When AI makes a decision, who is ultimately accountable?

Singapore’s Smart Nation journey is entering its most ambitious stage. In the coming years, Artificial Intelligence (AI) agents will not only assist humans—they will act for them. These agents will shop, move funds, manage portfolios, negotiate prices, and even sign contracts autonomously. The productivity gains are undeniable, but they also raise an increasingly urgent question: When AI makes a decision, who is ultimately accountable?

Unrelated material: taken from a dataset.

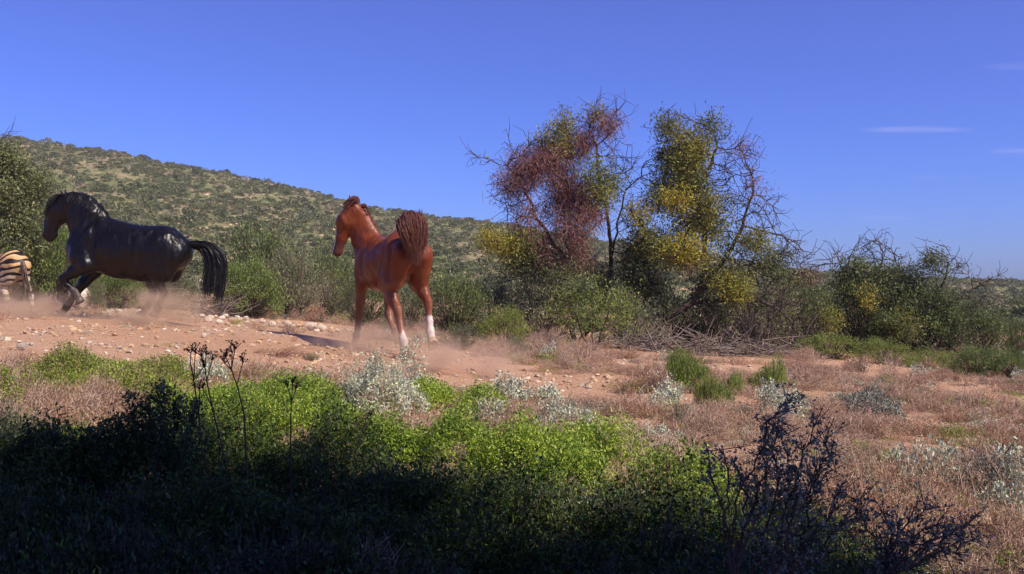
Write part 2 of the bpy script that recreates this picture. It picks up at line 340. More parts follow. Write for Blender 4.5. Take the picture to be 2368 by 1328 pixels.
def patch(name, label, cat, box, h, style, group=None, dens=1.0, mix=None):
    px0, px1, yt, yb = box; pc = (px0+px1)/2; h *= .8 if cat == 'plant mat' else 1
    g = G(pc, yb); Yf = g[1]
    Ys = np.linspace(Yf+.1, Yf+6, 400); xs = (pc-CX)/F*Ys
    proj = CY+(CH-(H(xs, Ys)+.75*h))*F/Ys; k = np.argmax(proj <= yt) if (proj <= yt).any() else 200
    Yb = Ys[k]; ry = max((Yb-Yf)/2, .12); Ym = (Yf+Yb)/2
    if ry < h*.4: ry = h*.4; Ym = Yf+ry
    rx = (px1-px0)/2/F*Ym; cx = (pc-CX)/F*Ym; c = np.array([cx, Ym, float(H(cx, Ym))])
    rx *= 1.13; ry *= 1.15; FOOT.append((cx, Ym, rx, ry))
    root = empty(name, c, label, cat, group)
    area = math.pi*rx*ry
    styles = [(style, 1.0)] if not mix else mix
    gl = {}
    for st, wt in styles:
        ml, ms, sd, m, f0, jit, L, W, a, rs, cv, tw = STY[st]
        dist = max(1.0, Ym/7.0)**.75                      # farther plants get fewer, larger leaves
        n = int(sd*area*wt*dens/dist)+8
        th = rng.random(n)*2*math.pi; u = rng.random(n)**.5
        e = 1+fbm(np.cos(th)*1.6+pc, np.sin(th)*1.6+yb, 3, 2)*.9
        x = np.cos(th)*u*e; y = np.sin(th)*u*e
        wx, wy = cx+x*rx, Ym+y*ry
        prof = np.sqrt(np.clip(1-(u*.93)**2, 0.05, 1))*(.55+1.9*np.clip(fbm(wx*3.6+pc, wy*3.6, 2, 8)*1.3+.22, 0, 1))
        z = H(wx, wy)
        tip = np.stack([wx, wy, z+h*prof*(.75+.35*rng.random(n))], 1)
        bx, by = cx+x*rx*.86+rng.normal(size=n)*.03, Ym+y*ry*.86+rng.normal(size=n)*.03
        base = np.stack([bx, by, H(bx, by)-.01], 1)
        base = base*.75+np.stack([wx, wy, z], 1)*.25
        for mm in (ml, ms): gl.setdefault(mm, Geo())
        sprigs(gl[ml], gl[ms], base-c, tip-c, m, f0, jit*dist**.5, L*dist**.6, W*dist**.8, a, rs*dist**.6, cv, tw)
    parts = {}
    for mm, g_ in gl.items():
        if g_.n == 0: continue
        nm = 'stems' if mm in ('twig', 'barkgrey') or (mm in ('straw', 'russet', 'olive_mat') and mm not in [STY[s][0] for s, _ in styles]) else 'foliage'
        g_.obj(nm, M[mm], root)['kind'] = 'stuff'
    return root

_protos = {}; FOOT = []
def dome_bush(kind, leaf, stem, rx=1.0, rz=1.0, clumps=90, lv=60, L=.07, W=.028, jit=.11, seed=0, bare=.15, open_=.35):
    """a many-stemmed bush of unit size, base at the origin: returns (foliage mesh, stems mesh)"""
    key = (kind, seed)
    if key in _protos: return _protos[key]
    gl, gs = Geo(), Geo(); r = np.random.default_rng(100+seed)
    n = clumps
    th = r.random(n)*2*np.pi; cz = r.random(n)**.8; rad = np.sqrt(np.clip(1-(cz*.96)**2, 0, 1))*(.55+.45*r.random(n)**.5)
    lump = .78+.45*r.random(n)
    tips = np.stack([np.cos(th)*rad*lump, np.sin(th)*rad*lump, .08+cz*.85*lump], 1)
    bases = np.stack([r.normal(size=n)*.10, r.normal(size=n)*.10, np.zeros(n)], 1)
    mid = (bases*.6+tips*.4)+r.normal(size=(n, 3))*.06; mid[:, 2] = np.maximum(mid[:, 2], .03)
    gs.segs(bases, mid, .018, .011, 4); gs.segs(mid, tips, .011, .004, 3)
    lit = r.random(n) > bare
    c = tips[lit]; k = len(c)
    q = c[:, None]+r.normal(size=(k, lv, 3))*jit*np.array([1.15, 1.15, .75])
    q = q.reshape(-1, 3); q[:, 2] = np.abs(q[:, 2])
    d = unit(q-np.array([0, 0, .1]))+r.normal(size=q.shape)*.8; s = .6+.8*r.random(len(q))
    gl.leaves(q, d, L*s, W*s, r)
    tw = int(n*5); i = r.integers(0, n, tw); p = tips[i]+r.normal(size=(tw, 3))*jit*.7; e = p+unit(unit(p)+r.normal(size=(tw, 3))*.5)*(.06+.12*r.random((tw, 1)))
    gs.segs(p, e, .004, .002, 3)
    fo = gl.obj('foliage', M[leaf], linkit=False); so = gs.obj('stems', M[stem], linkit=False)
    _protos[key] = (fo.data, so.data); bpy.data.objects.remove(fo); bpy.data.objects.remove(so)
    return _protos[key]
KIND = {  # kind: leaf, stem, clumps, leaves, L, W, jitter, bare
    'green': ('bush', 'bark', 130, 55, .050, .020, .085, .12), 'bright': ('bushbright', 'bark', 130, 75, .050, .020, .085, .05),
    'lime': ('bushlime', 'twig', 110, 60, .065, .016, .08, .05), 'greyb': ('bushgrey', 'twig', 110, 55, .055, .018, .09, .1),
    'thorn': ('acacia', 'bark', 120, 50, .055, .020, .09, .15), 'mauveb': ('mauve', 'mauve', 150, 40, .05, .010, .09, .05),
    'russetb': ('russet', 'russet', 150, 40, .05, .010, .08, .05),
}
def bush(kind, label, cat, px, yb, wpx, hpx, Y=None, group=None, seed=None, name='bush', rot=None):
    if Y is None: g = G(px, yb)
    else:
        x = (px-CX)/F*Y; g = np.array([x, Y, float(H(x, Y))])
    Y = g[1]; k = KIND[kind]; seed = (int(px) % 3) if seed is None else seed
    fm, sm = dome_bush(kind, k[0], k[1], clumps=k[2], lv=k[3], L=k[4], W=k[5], jit=k[6], bare=k[7], seed=seed)
    top = CH-(yb-hpx-CY)/F*Y
    h = max(top-g[2], .1) if Y is not None else hpx/F*Y
    root = empty(name, g-np.array([0, 0, .03]), label, cat, group)
    sx = wpx/2/F*Y; root.scale = (sx, sx*.85, h); root.rotation_euler = (0, 0, rng.random()*6.28 if rot is None else rot)
    link(bpy.data.objects.new('foliage', fm), root)['kind'] = 'stuff'; link(bpy.data.objects.new('stems', sm), root)['kind'] = 'stuff'
    return root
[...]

This issue is set to surface across ASEAN in 2026, as cross-border digital transactions become fully automated. Imagine an AI agent hosted in Singapore reallocating savings into a Thai equity fund, or executing a digital asset purchase in the Philippines. If the user disputes the outcome, the argument “My AI did it—not me” will not stand in court or in front of regulators. Liability will still fall on humans or institutions. Regulators will demand verifiable proof of who authorised the transaction and whether the AI remained within its approved mandate.

AI Has Given Rise to New Security Challenges

This is where the region’s identity framework must evolve. Traditional KYC (Know Your Customer) is no longer enough in a world of autonomous AI. Institutions will need to adopt KYA—Know Your Agent.

Singapore is already signalling how this should work. The Monetary Authority of Singapore (MAS) has strengthened its stance through the FEAT principles, the Veritas initiative, and, most recently, the AI Risk Management Guidelines, which emphasise governance, human accountability, and rigorous controls across the AI lifecycle. The message is clear: autonomy cannot exist without oversight.

In the future, every authorised AI agent will need its own verifiable identity, bound directly to a human’s proven biometric. This creates a secure, traceable chain of custody—from a person’s intent in Jakarta to an AI agent’s execution in Hong Kong—that can withstand regulatory scrutiny across borders. Far from slowing innovation, this strengthens trust, enabling the region’s digital economy to scale confidently and safely.

The winners in APAC’s next phase of digital transformation will not be the fastest movers, but the most trusted. As AI becomes an active participant in financial and commercial life, the ability to anchor every autonomous action to a verified human will be the foundation of digital trust for the next decade.